To advance understanding of household financial behavior and to provide a basis for related policy discussions, the NBER, with the generous support of the Alfred P. Sloan Foundation, invites proposals from untenured faculty members and advanced doctoral students for small research grants. Household finance is defined broadly to include the financial functions of payments, saving and investing/portfolio-choice, borrowing/credit, and risk management, and also encompasses the structure and decisions of related businesses and the policy choices of government bodies that affect household decision-making. Preference will be given to proposals for research on household finance issues in the United States.

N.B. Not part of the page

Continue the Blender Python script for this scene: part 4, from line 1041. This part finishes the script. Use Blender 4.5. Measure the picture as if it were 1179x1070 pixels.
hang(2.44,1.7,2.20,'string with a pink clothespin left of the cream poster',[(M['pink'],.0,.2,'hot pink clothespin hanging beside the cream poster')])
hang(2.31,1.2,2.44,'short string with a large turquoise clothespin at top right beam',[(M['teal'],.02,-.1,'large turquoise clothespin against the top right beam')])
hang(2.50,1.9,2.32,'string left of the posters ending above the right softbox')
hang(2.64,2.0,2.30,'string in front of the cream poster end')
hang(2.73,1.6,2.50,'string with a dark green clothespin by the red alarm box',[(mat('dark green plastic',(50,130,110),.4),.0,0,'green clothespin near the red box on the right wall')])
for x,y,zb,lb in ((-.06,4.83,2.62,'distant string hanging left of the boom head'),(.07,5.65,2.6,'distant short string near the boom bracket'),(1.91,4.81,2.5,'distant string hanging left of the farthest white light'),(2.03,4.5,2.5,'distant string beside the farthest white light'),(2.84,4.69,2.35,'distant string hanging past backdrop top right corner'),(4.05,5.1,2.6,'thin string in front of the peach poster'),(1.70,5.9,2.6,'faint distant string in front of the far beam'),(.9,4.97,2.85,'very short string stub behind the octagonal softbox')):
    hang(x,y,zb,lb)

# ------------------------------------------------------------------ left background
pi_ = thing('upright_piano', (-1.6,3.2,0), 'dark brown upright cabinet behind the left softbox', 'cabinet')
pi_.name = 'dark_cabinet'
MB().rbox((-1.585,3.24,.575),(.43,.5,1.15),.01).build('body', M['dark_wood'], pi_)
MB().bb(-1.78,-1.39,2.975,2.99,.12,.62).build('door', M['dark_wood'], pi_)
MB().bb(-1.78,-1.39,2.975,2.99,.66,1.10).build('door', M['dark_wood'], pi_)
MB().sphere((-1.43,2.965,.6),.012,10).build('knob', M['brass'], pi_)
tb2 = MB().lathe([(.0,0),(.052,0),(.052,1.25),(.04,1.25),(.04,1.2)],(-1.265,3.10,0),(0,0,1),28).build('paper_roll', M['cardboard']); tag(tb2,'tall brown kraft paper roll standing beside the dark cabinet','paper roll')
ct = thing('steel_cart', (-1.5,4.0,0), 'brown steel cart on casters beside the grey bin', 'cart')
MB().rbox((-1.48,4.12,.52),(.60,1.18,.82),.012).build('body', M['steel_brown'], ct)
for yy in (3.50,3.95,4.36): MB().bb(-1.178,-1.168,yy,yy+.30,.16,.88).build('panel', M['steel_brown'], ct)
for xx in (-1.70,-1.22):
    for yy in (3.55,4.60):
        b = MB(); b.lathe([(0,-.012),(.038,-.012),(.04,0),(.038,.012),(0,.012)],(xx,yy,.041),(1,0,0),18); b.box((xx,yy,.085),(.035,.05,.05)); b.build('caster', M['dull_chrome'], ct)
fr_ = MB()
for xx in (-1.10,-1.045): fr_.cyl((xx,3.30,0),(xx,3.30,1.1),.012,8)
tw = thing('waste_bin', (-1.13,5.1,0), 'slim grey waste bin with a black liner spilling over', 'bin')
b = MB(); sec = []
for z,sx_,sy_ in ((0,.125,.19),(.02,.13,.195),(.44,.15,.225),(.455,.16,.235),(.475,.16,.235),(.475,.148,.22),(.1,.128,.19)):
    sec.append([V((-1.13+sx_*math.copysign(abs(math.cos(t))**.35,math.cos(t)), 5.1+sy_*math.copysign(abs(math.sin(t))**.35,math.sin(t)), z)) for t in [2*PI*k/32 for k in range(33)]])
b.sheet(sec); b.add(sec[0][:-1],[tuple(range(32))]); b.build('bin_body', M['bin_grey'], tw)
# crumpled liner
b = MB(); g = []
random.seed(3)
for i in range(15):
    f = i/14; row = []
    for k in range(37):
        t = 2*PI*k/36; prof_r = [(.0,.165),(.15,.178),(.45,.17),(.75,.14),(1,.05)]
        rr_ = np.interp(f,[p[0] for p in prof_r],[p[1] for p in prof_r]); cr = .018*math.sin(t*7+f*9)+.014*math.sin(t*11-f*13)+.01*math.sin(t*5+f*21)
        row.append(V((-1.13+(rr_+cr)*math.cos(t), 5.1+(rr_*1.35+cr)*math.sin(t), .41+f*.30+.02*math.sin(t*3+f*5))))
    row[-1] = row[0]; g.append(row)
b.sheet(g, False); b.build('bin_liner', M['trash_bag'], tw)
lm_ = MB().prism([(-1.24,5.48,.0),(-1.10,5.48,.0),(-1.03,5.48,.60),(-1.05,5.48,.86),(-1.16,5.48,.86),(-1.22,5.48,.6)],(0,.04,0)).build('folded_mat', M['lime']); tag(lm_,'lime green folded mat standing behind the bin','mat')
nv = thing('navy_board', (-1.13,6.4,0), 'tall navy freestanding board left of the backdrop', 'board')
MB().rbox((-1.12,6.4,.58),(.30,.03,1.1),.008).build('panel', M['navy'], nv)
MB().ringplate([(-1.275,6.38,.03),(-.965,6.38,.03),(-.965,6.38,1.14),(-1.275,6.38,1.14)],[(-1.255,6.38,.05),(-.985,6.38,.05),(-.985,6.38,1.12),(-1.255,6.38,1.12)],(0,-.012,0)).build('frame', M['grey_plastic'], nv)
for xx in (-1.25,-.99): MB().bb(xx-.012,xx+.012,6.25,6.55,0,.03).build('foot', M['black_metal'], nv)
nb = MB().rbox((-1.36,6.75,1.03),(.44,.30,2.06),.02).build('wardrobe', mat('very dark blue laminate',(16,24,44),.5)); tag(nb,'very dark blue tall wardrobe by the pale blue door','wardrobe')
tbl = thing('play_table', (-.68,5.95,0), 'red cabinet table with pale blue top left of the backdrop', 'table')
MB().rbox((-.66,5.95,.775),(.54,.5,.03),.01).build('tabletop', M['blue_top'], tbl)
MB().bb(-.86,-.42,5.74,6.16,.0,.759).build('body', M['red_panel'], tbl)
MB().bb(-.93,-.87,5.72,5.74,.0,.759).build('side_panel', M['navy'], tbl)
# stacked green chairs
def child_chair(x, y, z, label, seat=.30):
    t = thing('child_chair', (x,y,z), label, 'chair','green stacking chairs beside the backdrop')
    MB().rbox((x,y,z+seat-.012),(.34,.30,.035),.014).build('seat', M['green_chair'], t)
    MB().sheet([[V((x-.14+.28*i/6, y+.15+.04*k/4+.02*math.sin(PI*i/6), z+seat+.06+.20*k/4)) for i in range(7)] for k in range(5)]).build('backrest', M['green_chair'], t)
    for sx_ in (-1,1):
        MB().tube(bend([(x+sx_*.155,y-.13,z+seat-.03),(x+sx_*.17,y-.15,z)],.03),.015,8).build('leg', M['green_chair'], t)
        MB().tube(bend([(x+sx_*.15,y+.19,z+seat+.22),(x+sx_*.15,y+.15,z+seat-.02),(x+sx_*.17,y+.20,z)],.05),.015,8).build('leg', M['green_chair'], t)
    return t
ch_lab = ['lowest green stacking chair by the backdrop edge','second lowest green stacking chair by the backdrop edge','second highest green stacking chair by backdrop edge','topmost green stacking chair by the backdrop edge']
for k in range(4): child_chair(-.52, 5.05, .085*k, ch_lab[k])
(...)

Funding is available for up to four research grants of $15,000 each. The grant term will be June 1, 2023 to May 31, 2024. Grants may be used to cover costs associated with travel, data acquisition, and other research expenses, but they may not be used to hire research assistants or to cover the salary of project investigators. No indirect costs are allowed, and the NBER will not make sub-awards but will reimburse expenses incurred. Research proposals, including a cover page with a title, short abstract and names of investigators, no more than three pages of project description, an itemized budget, and the principal investigator(s) curriculum vitae, should be compiled into a single PDF file and uploaded to:
http://conference.nber.org/confsubmit/backend/cfp?id=HFGs23
Proposals from doctoral students should include a one-page letter of recommendation from a senior researcher who is knowledgeable about the project. When a substantial part of the grant request will be used for data collection or production, grantees are encouraged to make the resulting data publicly available to the extent possible, for example within the limits of confidentiality agreements. This possibility should be discussed in the proposal.
Researchers from any college or university may apply. Proposals are welcome from untenured faculty members and advanced doctoral students, from researchers with and without NBER affiliations, and from researchers who are members of groups that are under-represented in economics and finance.
Proposals must be submitted by 11:59pm ET on Monday, April 3, 2023. They will be reviewed by a committee consisting of Stefania Albanesi (University of Pittsburgh and NBER), Adair Morse (US Treasury, on leave from University of California, Berkeley and NBER), Christopher Tonetti (Stanford University and NBER), and Stephen Zeldes (Columbia University and NBER). Decisions will be announced in early May, 2023.
Grantees will be expected to provide a summary of research work completed, or a preliminary working paper, by June 1, 2024, and are encouraged to submit a paper based on the research supported by their grant for potential presentation at the Summer 2024 or December 2024 NBER Household Finance meetings.